##### Rows

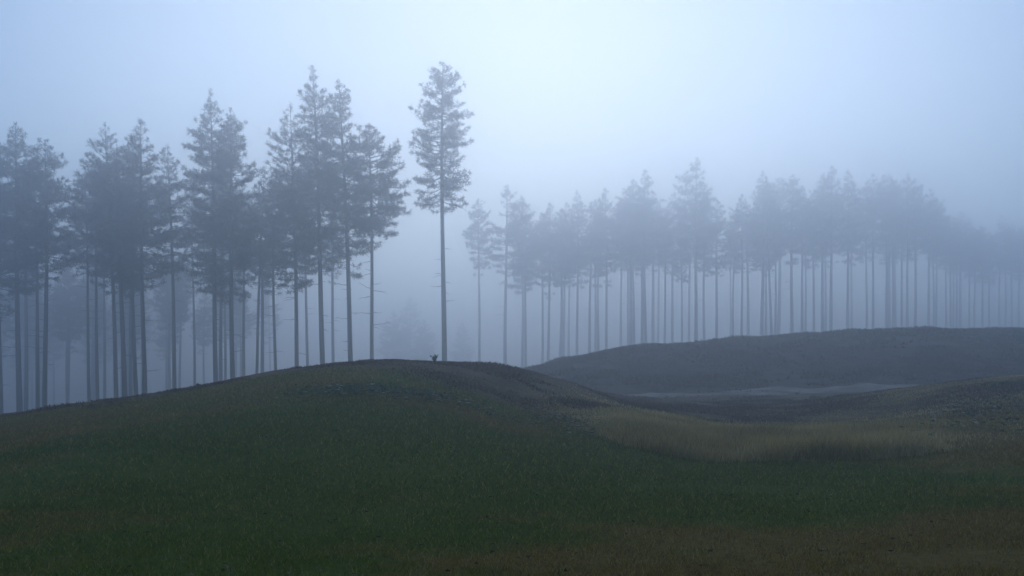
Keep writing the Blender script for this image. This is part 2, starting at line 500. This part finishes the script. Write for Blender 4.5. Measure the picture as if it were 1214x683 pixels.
def build_heather():
    parts = []
    # near crest of the mound, the right hand bank and the far hill
    for n, u0, u1, y0, y1 in ((60000, -80, 760, 29, 48), (60000, 620, 1290, 28, 56), (60000, 600, 1290, 58, 100)):
        x, y = scatter(n, u0, u1, y0, y1)
        h_, t_ = zones(x, y)
        keep = rng.random(len(x)) < h_ * (1 - t_) * smooth(.35, .75, vnoise(x, y, 1.6, 31) * .6 + vnoise(x, y, .5, 32) * .5)
        parts.append(np.c_[x[keep], y[keep]])
    P = np.vstack(parts)
    # keep the track clear
    x, y = P[:, 0], P[:, 1]
    xs = x / y * F + CU
    keep = ~((np.abs(y - 66 * NEAR) < 2.4) & (xs > 640) & (xs < 1060) & (rng.random(len(x)) < .93))
    x, y = x[keep], y[keep]
    m = 5
    x = np.repeat(x, m) + rng.normal(0, .07, len(x) * m); y = np.repeat(y, m) + rng.normal(0, .07, len(y) * m)
    z = ground_z(x, y) - .02
    big = smooth(30, 50, y)
    h = (.03 + .07 * rng.random(len(x))) * (1 + 1.5 * big) * (.35 + 1.5 * vnoise(x, y, 1.6, 33) ** 2)
    V, ff, nv = blades(x, y, z, h, (.03 + .04 * rng.random(len(x))) * (1 + big), .5 + .6 * rng.random(len(x)), 1)
    me = mesh_np('heather', V, ff, 3, M_heather)
    set_rnd(me, np.repeat(rng.random(len(x)) * (1 - .55 * smooth(37, 41, y)), nv))
    tag(link('heather', me), 'low brown heather and rough grass over the mounds', 'heather', kind='stuff')
build_heather()

def quads_flat(x, y, z, s, tilt):
    n = len(x)
    a = rng.random(n) * 2 * math.pi
    V = []
    for k in range(4):
        t = a + k * math.pi / 2
        l = s * (1.0 if k % 2 == 0 else .55)
        V.append(np.stack([x + np.cos(t) * l, y + np.sin(t) * l, z + .012 + np.sin(t * 2 + a) * tilt * s + tilt * s], -1))
    V = np.stack(V, 1)
    return V.reshape(-1, 3), np.arange(n * 4)

def build_litter():
    x, y = scatter(900, -40, 1260, 8, 30, .5)
    h_, t_ = zones(x, y)
    k = (t_ < .3); x, y = x[k], y[k]
    V, ff = quads_flat(x, y, ground_z(x, y) + .01, .012 + .02 * rng.random(len(x)) * np.clip(y / 14, .7, 1.6), .35)
    me = mesh_np('fallen_leaves', V, ff, 4, M_leaf); set_rnd(me, np.repeat(rng.random(len(x)) ** 1.3, 4))
    tag(link('fallen_leaves', me), 'small fallen leaves strewn over the mown lawn', 'leaves', kind='stuff')
    # broad leaved weeds on the near slope
    X, Y_ = [], []
    for cu, cyy, su, sy, n in ((405, 27.6, 38, .55, 340), (470, 27.0, 40, .5, 160), (520, 27.0, 26, .5, 170), (660, 28.5, 22, .7, 150), (590, 26.3, 30, .5, 80), (690, 26.5, 24, .8, 120)):
        n = int(n * 2.2); u = rng.normal(cu, su, n); yv = rng.normal(cyy, sy, n) * NEAR
        X.append(px(u, yv)); Y_.append(yv)
    x = np.concatenate(X); y = np.concatenate(Y_)
    V, ff = quads_flat(x, y, ground_z(x, y) + .04, .018 + .032 * rng.random(len(x)), .2)
    me = mesh_np('low_weeds', V, ff, 4, M_weed); set_rnd(me, np.repeat(np.clip(rng.random(len(x)) ** 1.6, 0, 1), 4))
    tag(link('low_weeds', me), 'patch of low broad leaved weeds on the slope below the mound top', 'weeds', kind='stuff')
    u = rng.normal(1165, 38, 330); y = rng.normal(30, 2.6, 330); y = np.clip(y, 24.5, 36) * NEAR; x = px(u, y)
    V, ff = quads_flat(x, y, ground_z(x, y) + .10 + .1 * rng.random(len(x)), .025 + .04 * rng.random(len(x)), .4)
    me = mesh_np('pale_weeds', V, ff, 4, M_weed); set_rnd(me, np.repeat(np.clip(rng.random(len(x)) ** 1.2, 0, 1), 4))
    tag(link('pale_weeds', me), 'pale seed headed weeds on the bank at the right end of the tall grass', 'weeds', kind='stuff')
build_litter()

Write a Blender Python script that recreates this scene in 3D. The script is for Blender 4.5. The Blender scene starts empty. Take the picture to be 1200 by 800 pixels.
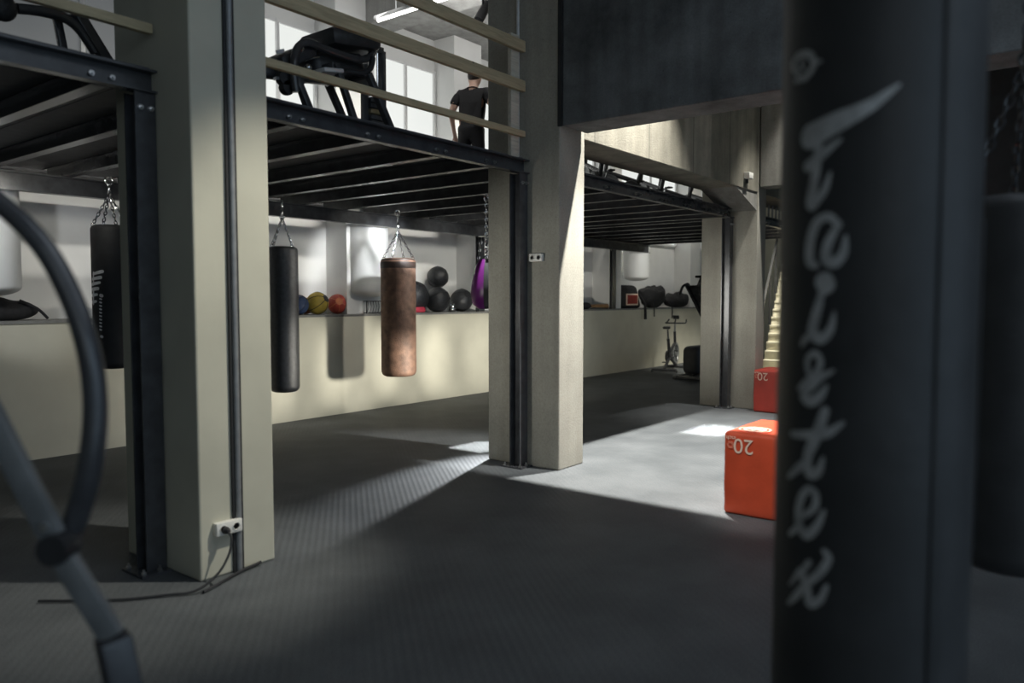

##########

## Work required
Each line in the material either holds the string "picture" or does not. State how many do, and nothing else.

## Complete answer
2